I’ve recently written about my method for developing recipes and how the food I produce both for this blog and my various columns comes to be: this salad was one of my occasions where it came together perfectly in my head while I was walking around the market for the first time, seeing what was available and becoming introduced to a few new ingredients that I’d read about, but were actually quite new to me to taste. Having the salad recipe scribbled down on the back of a receipt in the apartment all week, I went back last week to pick up the ingredients, throw something together for lunch and shoot it on my balcony.

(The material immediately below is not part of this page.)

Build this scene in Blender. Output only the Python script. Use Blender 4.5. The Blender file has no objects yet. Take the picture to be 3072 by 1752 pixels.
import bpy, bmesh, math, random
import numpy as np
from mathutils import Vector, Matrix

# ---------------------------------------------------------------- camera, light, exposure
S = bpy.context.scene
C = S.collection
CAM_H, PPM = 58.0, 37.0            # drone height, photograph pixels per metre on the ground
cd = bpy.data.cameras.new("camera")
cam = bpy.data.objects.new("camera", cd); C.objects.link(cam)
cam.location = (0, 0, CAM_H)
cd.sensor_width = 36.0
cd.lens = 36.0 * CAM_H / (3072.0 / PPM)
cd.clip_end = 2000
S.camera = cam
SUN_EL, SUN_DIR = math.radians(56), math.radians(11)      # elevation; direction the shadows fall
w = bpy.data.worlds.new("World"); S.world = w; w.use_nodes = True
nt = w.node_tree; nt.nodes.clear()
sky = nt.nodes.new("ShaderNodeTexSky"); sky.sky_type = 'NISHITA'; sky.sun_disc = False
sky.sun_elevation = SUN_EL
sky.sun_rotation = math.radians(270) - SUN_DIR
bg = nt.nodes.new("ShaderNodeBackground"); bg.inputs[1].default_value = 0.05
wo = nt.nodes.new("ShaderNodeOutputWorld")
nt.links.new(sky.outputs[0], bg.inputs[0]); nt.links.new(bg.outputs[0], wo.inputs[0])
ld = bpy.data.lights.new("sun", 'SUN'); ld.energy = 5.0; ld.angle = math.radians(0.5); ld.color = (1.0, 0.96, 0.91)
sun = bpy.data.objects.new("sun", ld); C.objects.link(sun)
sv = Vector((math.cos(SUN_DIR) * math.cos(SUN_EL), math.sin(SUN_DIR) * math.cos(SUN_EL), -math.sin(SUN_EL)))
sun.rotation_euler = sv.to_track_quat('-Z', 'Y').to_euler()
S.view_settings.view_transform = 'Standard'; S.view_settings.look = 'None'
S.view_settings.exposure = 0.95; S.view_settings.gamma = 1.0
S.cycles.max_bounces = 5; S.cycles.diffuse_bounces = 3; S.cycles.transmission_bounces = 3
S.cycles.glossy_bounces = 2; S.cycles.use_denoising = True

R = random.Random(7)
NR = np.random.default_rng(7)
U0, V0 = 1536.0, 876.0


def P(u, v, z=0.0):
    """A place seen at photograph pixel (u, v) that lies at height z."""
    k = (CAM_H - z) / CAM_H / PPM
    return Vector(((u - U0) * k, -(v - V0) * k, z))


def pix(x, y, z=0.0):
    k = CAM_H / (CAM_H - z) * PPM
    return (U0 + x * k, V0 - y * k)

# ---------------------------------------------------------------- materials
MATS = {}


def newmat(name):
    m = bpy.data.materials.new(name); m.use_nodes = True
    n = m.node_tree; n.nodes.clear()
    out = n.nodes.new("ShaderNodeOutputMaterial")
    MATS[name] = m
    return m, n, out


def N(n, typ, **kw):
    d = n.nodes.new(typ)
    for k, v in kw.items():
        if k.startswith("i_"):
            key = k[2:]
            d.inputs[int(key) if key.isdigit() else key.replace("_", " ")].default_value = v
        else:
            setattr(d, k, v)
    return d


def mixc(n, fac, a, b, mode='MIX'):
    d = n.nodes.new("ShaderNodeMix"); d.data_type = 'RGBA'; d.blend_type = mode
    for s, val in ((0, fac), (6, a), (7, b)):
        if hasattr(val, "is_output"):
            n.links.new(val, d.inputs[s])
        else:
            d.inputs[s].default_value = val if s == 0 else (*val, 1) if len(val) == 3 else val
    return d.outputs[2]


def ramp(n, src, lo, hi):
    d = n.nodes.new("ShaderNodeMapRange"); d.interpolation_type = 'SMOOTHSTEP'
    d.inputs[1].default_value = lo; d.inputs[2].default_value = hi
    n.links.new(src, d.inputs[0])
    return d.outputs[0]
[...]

I’m hoping to post another salad recipe soon featuring these beautiful and rosy California cherries, but don’t be surprised if you never see it; the chances of any cherries I may purchase this week or next actually making it as far as my kitchen are slim. Cherries have always seemed like an indulgence to me. With the exception of the Summer when I first moved back from Los Angeles and our trees on the farm were heavy with them (usually the pigeons get to them before we do!) and they were in abundance, the brown paper bags of them purchased on Canterbury High Street are always fought over in our house. Cherries held a similar position in the hierarchy of soft fruit in my home when that home was in California; while I saw farmers market strawberries as an essential (I ate them for breakfast almost every single morning either with my oatmeal or with some Greek yogurt, honey and fresh mint), the cherries sold alongside them were a treat when I felt like spending a few more dollars on something purely indulgent. I’d put them in a bowl on the counter, and keep getting up from my computer across the room and going back for more. They’d all be gone by dinner time.
With this salad, I wanted to use ingredients that I usually don’t have access too, but at the same time I wanted to create something that was easily adaptable so that it could be made by everyone who does not have a California farmers market a stones throw away from their front door.
I’ve used a mix of slightly spicy leaves which were pleasantly heavy on the rocket/ arugula (which also had some pretty edible dandelion petals mixed in to add a bit more sunshine and colour), with the smaller, more delicate leaves from a couple of sprigs of lemon basil tossed in. Lemon basil is a herb that we do have in the UK, but is not as everyday as the Italian and Thai versions, so I’d never actually tried it or cooked with it before. It has a wonderful, lemon balm aroma which comes through alongside the flavour we’d usually associate with basil, and I can’t wait to experiment with it a bit more, tossing it with some pasta and leftover market vegetables for dinner one evening, perhaps?
I tossed the leaves in a large bowl with a little sea salt, extra virgin olive oil (you want to use the really great quality stuff here) and a few good squeezes of juice from a Meyer lemon. Now, Meyer lemons are something I have seen in so many American recipes before, but I never actually knew much about until I was holding one in my hand at the market. Meyer lemons are much smaller than the lemons we in Europe are used to. They also have a thinner, softer skin, that has more in common with a tangerine than their waxy, Italian style counterparts. However, the thing that makes me really understand why they’re regarded as such a gem of American produce (though it is native to China) and cuisine is their taste. There is no doubt that you’re tasting a lemon when you sample the juice of a Meyer lemon, but there is a sweetness and perfume that I’d never encountered before, even on the streets of Sorrento. There is an aftertaste that is both familiar and unique; as if you were enjoying some sort of creamy lemon sweet or dessert that has been enriched with some sort of blossom or nectar, rather than the plain fruit itself.
After arranging the leaves on the plate (this salad would make a great Summer starter, or accompaniment to grilled or barbecued meats) all that is left to do is scatter across some fresh mozzarella (another market find) and some chunks of ripe peach; white or yellow both will do, whichever you can find the ripest. If you’re making this outside of California, aside from using regular lemon juice and adding just a pinch of sugar to add a little of that Meyer lemon sweetness, I’d recommend waiting until peaches are in season to really make this dish sing. However, if you have a special occasion you’d like to prepare this for you can find good peaches to ripen for a few days on the counter in a warm place at home at the supermarket; I picked up a couple from Waitrose last month for a photo shoot which were surprisingly delicious for the beginning of the season.
Finish with a few good grinds of black pepper (for both flavour and visual effect) on each plate, and enjoy with a nice chilled glass of white wine. Going back to my accompaniment suggestions, if you’re looking for a little something from my archives, I’d recommend pairing this salad with either my Skinny Sticky Storecupboard Barbecue Chicken, or for a total lemon hit my Whole Lemon & Honey Barbecue Chicken Skewers.